# EXERCISE PROMPT:
Filter for the word "recreates" and keep each matching line.

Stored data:
'''
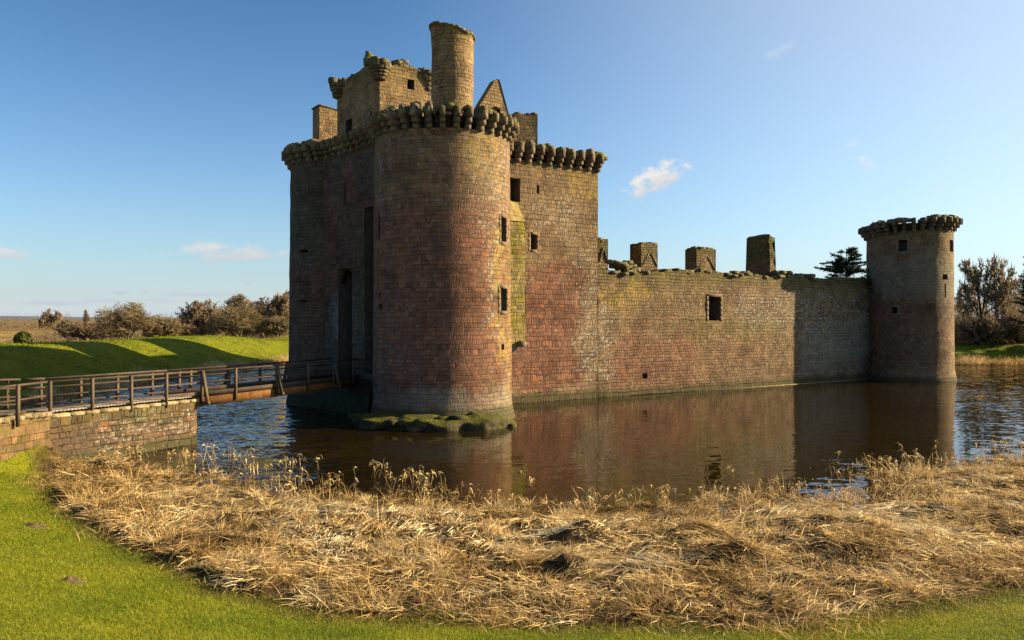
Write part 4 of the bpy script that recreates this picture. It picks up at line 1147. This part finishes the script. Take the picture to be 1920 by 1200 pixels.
M['gorse'] = twig_mat('gorse_sprigs', (.03, .042, .01), (.06, .075, .015), (.11, .12, .03))
def grow(rg, p, d, L, r, lev, mx, out, up=.12, kids=(4, 6), spread=(.45, .95), ratio=(.55, .78)):
    n = 3 if lev < 2 else 2
    pts = [p]; rad_ = [r]
    for i in range(n):
        d = d + rg.normal(0, .16 if lev else .1, 3) + np.array([0, 0, up * (.6 if lev else .2)]); d /= np.linalg.norm(d)
        q = pts[-1] + d * L / n; rr = r * (1 - .55 * (i + 1) / n)
        out.append((pts[-1], q, rad_[-1], rr, lev)); pts.append(q); rad_.append(rr)
    if lev >= mx: return
    k = rg.integers(kids[0], kids[1] + 1)
    for i in range(k):
        f = (.35 if lev == 0 else .25) + (.65 if lev == 0 else .75) * (i + rg.random()) / k
        j = min(int(f * n), n - 1); q = pts[j] + (pts[j + 1] - pts[j]) * (f * n - j)
        ax = rg.normal(0, 1, 3); ax -= d * (ax @ d); ax /= np.linalg.norm(ax)
        th_ = rg.uniform(*spread); nd = d * math.cos(th_) + ax * math.sin(th_)
        grow(rg, q, nd, L * rg.uniform(*ratio), max(rad_[j] * .6, .012), lev + 1, mx, out, up, kids, spread, ratio)
def fit(out, base, H, spread, asym=0.):
    P0 = np.array([o[0] for o in out]); P1 = np.array([o[1] for o in out])
    h = np.quantile(P1[:, 2], .995); w = np.quantile(np.abs(P1[:, :2]), .98)
    sc = np.array([spread / w, spread / w, H / h])
    P0 = P0 * sc; P1 = P1 * sc
    c = np.array([0, 0, .5 * H]); rd = np.array([spread, spread, .5 * H])
    for P in (P0, P1):
        q = (P - c) / rd; r_ = np.linalg.norm(q, axis=1); k = (r_ > .82) & (P[:, 2] > .15 * H)
        nz_ = vnoise(q[k, 0] * 3.1 + q[k, 1] * 2.3, q[k, 2] * 3.1 + base[0], 5) - .5
        lim = np.minimum(r_[k], .82 + (.34 + .3 * nz_) * np.tanh((r_[k] - .82) / .6))
        P[k] = c + (q[k] * (lim / r_[k])[:, None]) * rd
    if asym: P0[:, 0] += asym * np.maximum(P0[:, 2], 0); P1[:, 0] += asym * np.maximum(P1[:, 2], 0)
    return P0 + base, P1 + base
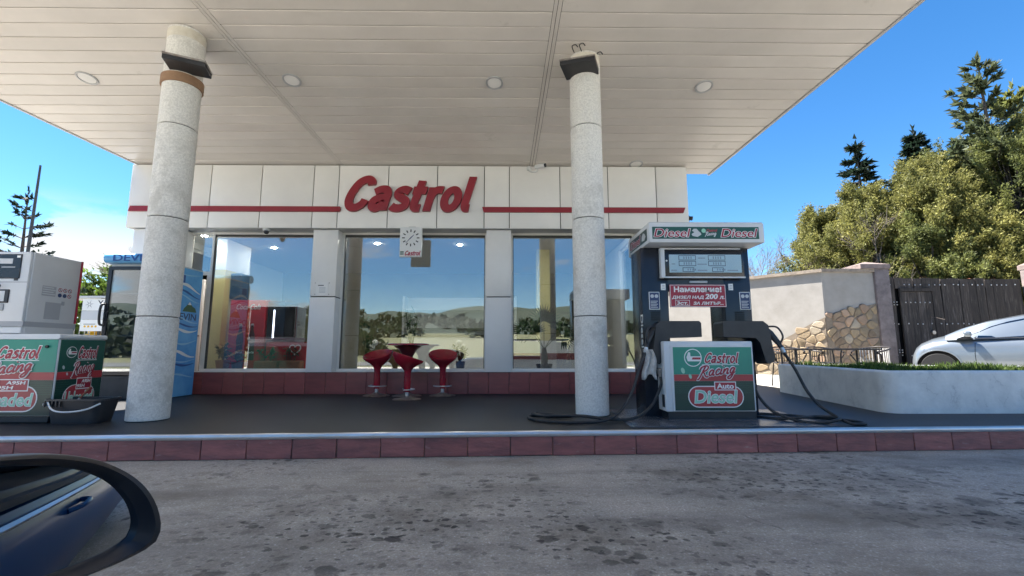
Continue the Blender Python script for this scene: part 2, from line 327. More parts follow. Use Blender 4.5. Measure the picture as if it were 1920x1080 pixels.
def rrect(x0, x1, z0, z1, r, n=5):
    o = []
    for cx, cz, a in ((x1 - r, z1 - r, 0), (x0 + r, z1 - r, 90), (x0 + r, z0 + r, 180), (x1 - r, z0 + r, 270)):
        o += [(cx + r * math.cos(R(a + 90 * i / n)), cz + r * math.sin(R(a + 90 * i / n))) for i in range(n + 1)]
    return o
def props(o, label=None, cat=None, group=None, kind=None):
    if label: o['label'] = label
    if cat: o['category'] = cat
    if group: o['group'] = group
    if kind: o['kind'] = kind
    return o
def thing(name, loc, label, cat, group=None, rz=0.):
    o = bpy.data.objects.new(name, None); COL.objects.link(o); o.location = loc; o.rotation_euler = (0, 0, rz); o.empty_display_size = .1
    return props(o, label, cat, group)
def wloc(o):
    v = Vector((0, 0, 0))
    while o is not None: v = v + Vector(o.location); o = o.parent
    return v
def smooth_mesh(me, ang=40):
    me.shade_smooth() if hasattr(me, 'shade_smooth') else None
    try: me.set_sharp_from_angle(angle=R(ang))
    except Exception: pass
def obj(name, mb, m, parent=None, smooth=True, local=False, kind=None, origin=None):
    """one mesh object; coordinates are the world's unless local (then the parent's)"""
    off = Vector((0, 0, 0))
    if parent is not None and not local: off = wloc(parent)
    o_ = Vector(origin) if origin is not None else off
    me = bpy.data.meshes.new(name); me.from_pydata([(p[0] - o_[0], p[1] - o_[1], p[2] - o_[2]) for p in mb.v], [], mb.f); me.update()
    if smooth: smooth_mesh(me)
    me.materials.append(MATS[m])
    o = bpy.data.objects.new(name, me); COL.objects.link(o)
    if parent is not None: o.parent = parent
    o.location = o_ - off
    if kind: o['kind'] = kind
    return o
def inst(name, me, parent, loc, rot=(0, 0, 0), sc=(1, 1, 1)):
    o = bpy.data.objects.new(name, me); COL.objects.link(o); o.parent = parent; o.location = loc; o.rotation_euler = rot; o.scale = sc; return o
def fast(name, verts, faces, m, parent=None, kind=None):
    """big mesh from numpy arrays, quads or triangles"""
    verts = np.asarray(verts, np.float32).reshape(-1, 3); faces = np.asarray(faces, np.int32); k = faces.shape[1]
    me = bpy.data.meshes.new(name); me.vertices.add(len(verts)); me.vertices.foreach_set('co', verts.ravel())
    me.loops.add(faces.size); me.loops.foreach_set('vertex_index', faces.ravel()); me.polygons.add(len(faces))
    me.polygons.foreach_set('loop_start', np.arange(0, faces.size, k, dtype=np.int32)); me.update(calc_edges=True); me.validate()
    me.materials.append(MATS[m]); o = bpy.data.objects.new(name, me); COL.objects.link(o)
    if parent is not None: o.parent = parent
    if kind: o['kind'] = kind
    return o
# lettering: font outlines as flat or raised geometry, fitted to a box on a plane
def text_mb(s, shear=0., off=0., ext=0., space=1.):
    cu = bpy.data.curves.new('t', 'FONT'); cu.body = s; cu.size = 1; cu.shear = shear; cu.offset = off; cu.extrude = ext; cu.space_character = space
    cu.resolution_u = 3
    ob = bpy.data.objects.new('t', cu); me = ob.to_mesh()
    b = MB(); b.v = [tuple(v.co) for v in me.vertices]; b.f = [tuple(p.vertices) for p in me.polygons]
    ob.to_mesh_clear(); bpy.data.objects.remove(ob); bpy.data.curves.remove(cu); return b
def lettering(name, s, m, parent, o, u, v, wd, ht, depth=.002, shear=0., off=.02, pad=0., space=1., ref=None, lift=0., local=False):
    """o: lower left corner, u / v: unit right / up, wd x ht: box to fill; pad grows the outline copy drawn behind"""
    b = text_mb(s, shear, off + pad, .5, space); r = text_mb(s, shear, off, .0, space) if pad else b
    xs = [p[0] for p in r.v]; ys = [p[1] for p in r.v]; x0, x1, y0, y1 = min(xs), max(xs), min(ys), max(ys)
    u = Vector(u).normalized(); v = Vector(v).normalized(); nn = u.cross(v); o = Vector(o)
    sx, sy = wd / (x1 - x0), ht / (y1 - y0)
    b.v = [tuple(o + u * ((p[0] - x0) * sx) + v * ((p[1] - y0) * sy) + nn * (lift + (p[2] + .5) * depth)) for p in b.v]
    return obj(name, b, m, parent, smooth=False, local=local)
STROKES = {  # heavy slanted sans drawn as strokes: (points, closed), advance
    'C': ([([(.60, .74), (.58, .84), (.44, .90), (.26, .80), (.14, .55), (.11, .30), (.20, .12), (.36, .10), (.50, .20), (.55, .32)], 0)], .66),
    'a': ([([(.10, .53), (.24, .61), (.40, .60), (.46, .48), (.45, .28), (.46, .02)], 0), ([(.45, .36), (.30, .37), (.14, .30), (.12, .15), (.22, .08), (.34, .13), (.45, .26)], 0)], .59),
    's': ([([(.46, .56), (.30, .61), (.16, .55), (.17, .44), (.30, .36), (.42, .28), (.42, .15), (.30, .085), (.16, .09), (.06, .14)], 0)], .52),
    't': ([([(.20, .86), (.17, .50), (.15, .20), (.20, .09), (.34, .09)], 0), ([(.02, .585), (.40, .585)], 0)], .42),
    'r': ([([(.12, .67), (.12, .0)], 0), ([(.12, .34), (.17, .52), (.28, .60), (.42, .595)], 0)], .43),
    'o': ([([(.28 + .18 * math.cos(k * math.pi / 8), .34 + .265 * math.sin(k * math.pi / 8)) for k in range(16)], 1)], .58),
    'l': ([([(.13, .98), (.12, .50), (.11, .20), (.16, .09), (.26, .09)], 0)], .30)}
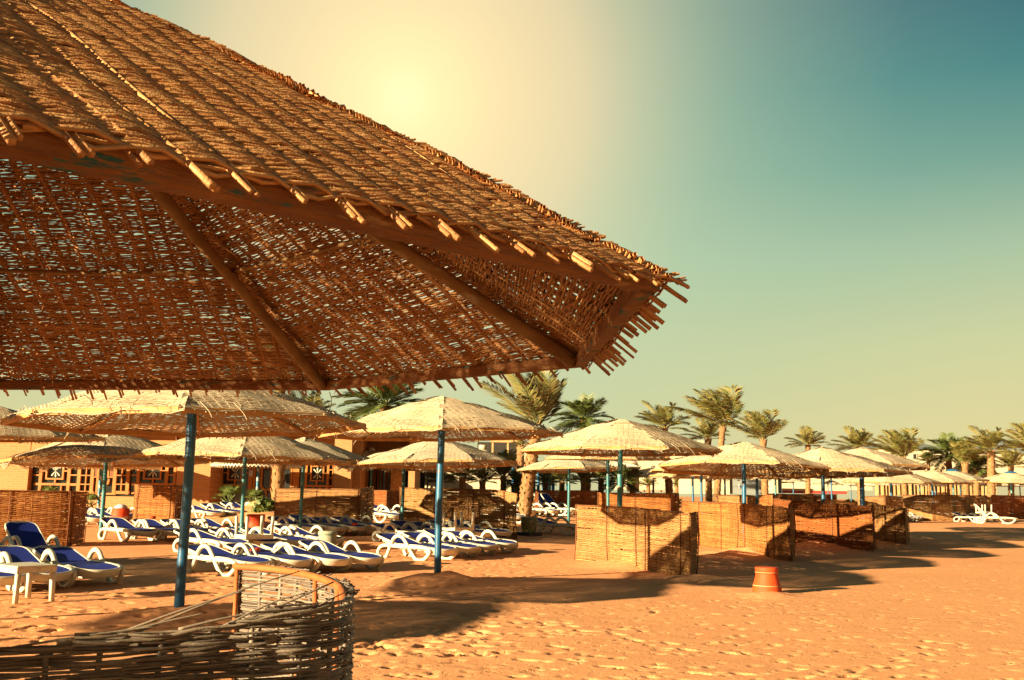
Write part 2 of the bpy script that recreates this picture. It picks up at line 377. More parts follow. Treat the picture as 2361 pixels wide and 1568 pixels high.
'''
# FINISHED TASK:
Write part 4 of the bpy script that recreates this picture. It picks up at line 1147. This part finishes the script. Take the picture to be 1920 by 1200 pixels.
Write part 2 of the bpy script that recreates this picture. It picks up at line 377. More parts follow. Treat the picture as 2361 pixels wide and 1568 pixels high.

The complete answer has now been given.